Mr. Sherock later had his own band, which she managed. After they divorced in 1947, Ms. Bach worked as a radio scriptwriter and then as a press agent.
In 1948 she married Bob Bach, who was production coordinator for the television show “What’s My Line?” One member of the show’s celebrity panel was Arlene Francis, whose daily radio show on WOR she produced from 1960 to 1984.
Ms. Francis’s show, originally broadcast from Sardi’s, the theater district restaurant, became known for the guests Ms. Bach booked and who ranged from Leopold Stokowski to Ellington to Carl Sandburg.
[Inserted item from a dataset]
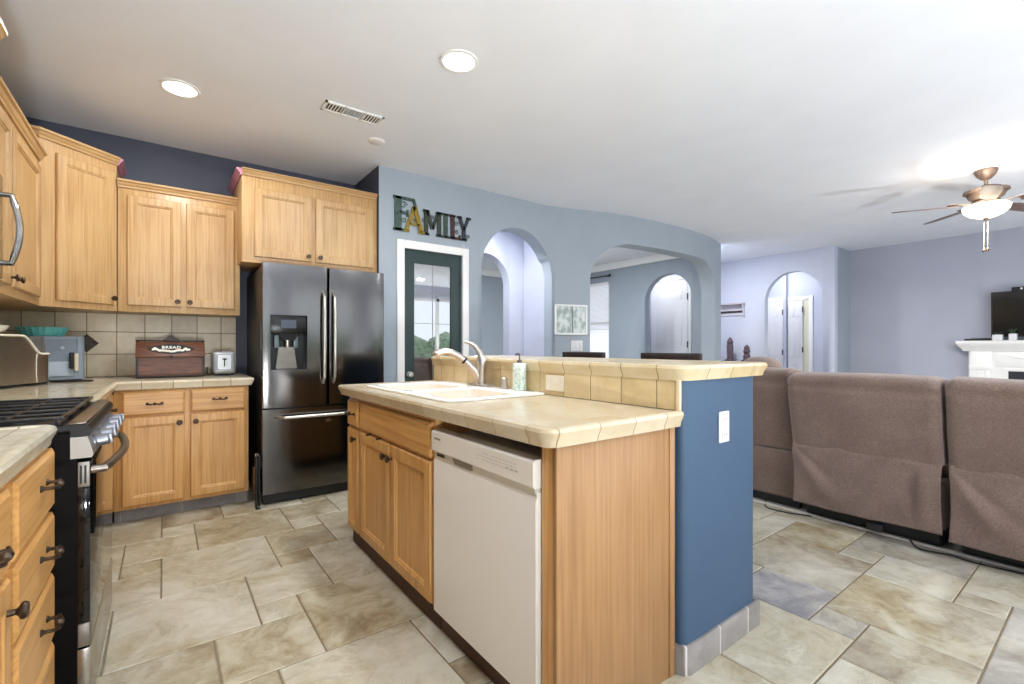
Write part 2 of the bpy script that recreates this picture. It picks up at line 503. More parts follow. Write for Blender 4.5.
# kitchen shell
XL = -.92; YB = 4.58
struct(MB().box(XL - .12, XL, -3.1, YB + .12, 0, H).build('wall_left', charcoal))
struct(MB().box(XL, 1.60, YB, YB + .12, 0, H).build('wall_back', charcoal))
struct(MB().box(1.507, 1.61, 3.952, YB, 0, H).build('wall_alcove', charcoal))
# long grey-blue wall with pantry door, arch, then the curved part with the broad arch
def catmull(pts, n=8):
    out = []
    for i in range(len(pts) - 1):
        p0 = Vector(pts[max(i - 1, 0)]); p1 = Vector(pts[i]); p2 = Vector(pts[i + 1]); p3 = Vector(pts[min(i + 2, len(pts) - 1)])
        for k in range(n):
            t = k / n
            out.append(tuple(.5 * ((2 * p1) + (p2 - p0) * t + (2 * p0 - 5 * p1 + 4 * p2 - p3) * t * t + (3 * p1 - p0 - 3 * p2 + p3) * t ** 3)))
    out.append(tuple(pts[-1])); return out
YW = 3.948
curve = catmull([(3.46, YW), (3.78, 3.86), (4.11, 3.757), (4.45, 3.672), (4.8, 3.625), (5.2, 3.60), (5.6, 3.60), (6.0, 3.625), (6.4, 3.685), (6.87, 3.80)], 5)
path = [(1.508, YW), (1.70, YW), (2.40, YW)] + curve
def s_of(pts, x):
    s = 0
    for a, b in zip(pts[:-1], pts[1:]):
        if a[0] <= x <= b[0]: return s + math.hypot(b[0] - a[0], b[1] - a[1]) * (x - a[0]) / (b[0] - a[0])
        s += math.hypot(b[0] - a[0], b[1] - a[1])
sx = lambda x: s_of(path, x)
a0, a1 = sx(2.575), sx(3.512)
b0, b1 = sx(3.985), sx(6.58)
wall_path('wall_center', path, .2, [
    (sx(1.742), sx(2.348), flat(2.045), 0),
    (a0, a1, arch_top((a0 + a1) / 2, (a1 - a0) / 2, 1.93, 2.425), 0),
    (b0, b1, arch_top((b0 + b1) / 2, (b1 - b0) / 2, 1.93, 2.40, .62), 0)], wallm)
# pantry behind the green door
struct(MB().box(1.61, 2.50, 4.95, 5.0, 0, H).build('wall_pantry_back', wallm_lit))
struct(MB().box(2.45, 2.50, 4.16, 4.95, 0, H).build('wall_pantry_side', wallm_lit))
# passage behind the narrow arch
wall_path('wall_passage', [(1.62, 5.15), (4.12, 5.15)], .15, [(1.40, 2.20, arch_top(1.80, .40, 1.98, 2.40), 0)], wallm_lit)
struct(MB().box(4.06, 4.14, 4.14, 5.14, 0, H).build('wall_passage_side', wallm_lit))
# dining room shell
WX = 6.80
wp = [(WX, 8.0), (WX, 3.96)]
wall_path('wall_dining', wp, .12, [
    (8.0 - 6.75, 8.0 - 5.98, flat(2.40), .85),
    (8.0 - 5.16, 8.0 - 4.24, arch_top(8.0 - 4.70, .46, 1.93, 2.38), 0)], wallm)
struct(MB().box(1.5, WX + .12, 8.0, 8.12, 0, H).build('wall_dining_back', wallm))
struct(MB().box(1.50, 1.62, 5.0, 8.0, 0, H).build('wall_dining_side', wallm))
struct(MB().box(WX - .07, WX - .002, 4.0, 8.0, 2.61, H - .001, bevel=.012).build('trim_2', white_trim))
struct(MB().box(1.63, WX - .08, 7.92, 7.998, 2.61, H - .001, bevel=.012).build('trim_3', white_trim))
# entry hall behind the dining wall
struct(MB().box(WX + .12, 8.0, 5.88, 5.95, 0, H).build('wall_entry_side', wallm_lit))
struct(MB().box(7.9, 8.0, 4.80, 5.88, 0, H).build('wall_entry', wallm_lit))
struct(MB().prism([(WX + .12, 4.18), (8.43, 4.85), (8.43, 4.93), (WX + .12, 4.26)], 0, H).build('wall_hall_side', wallm_lit))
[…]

In 1997 Ms. Bach directed a second movie, using outtakes from “A Great Day in Harlem.” In 20 minutes it solved one of the stranger riddles in jazz history: Did Dizzy Gillespie, in 1941, actually shoot spitballs onstage at his boss, the bandleader Cab Calloway, who promptly fired him?
No, Ms. Bach found. Interviewed for the film, “The Spitball Story,” the trumpeter Jonah Jones confessed to having done the deed. The short won awards at the Chicago International Film Festival, the Newport International Film Festival and the USA Film Festival.
In her later years, Ms. Bach, who left no immediate survivors, worked on a documentary about the saxophonist Gerry Mulligan, which is unfinished. It was all part of her mission of finding and preserving a world that seemed to be fading away in front of her.
Until six months ago, she was out on the town listening to jazz.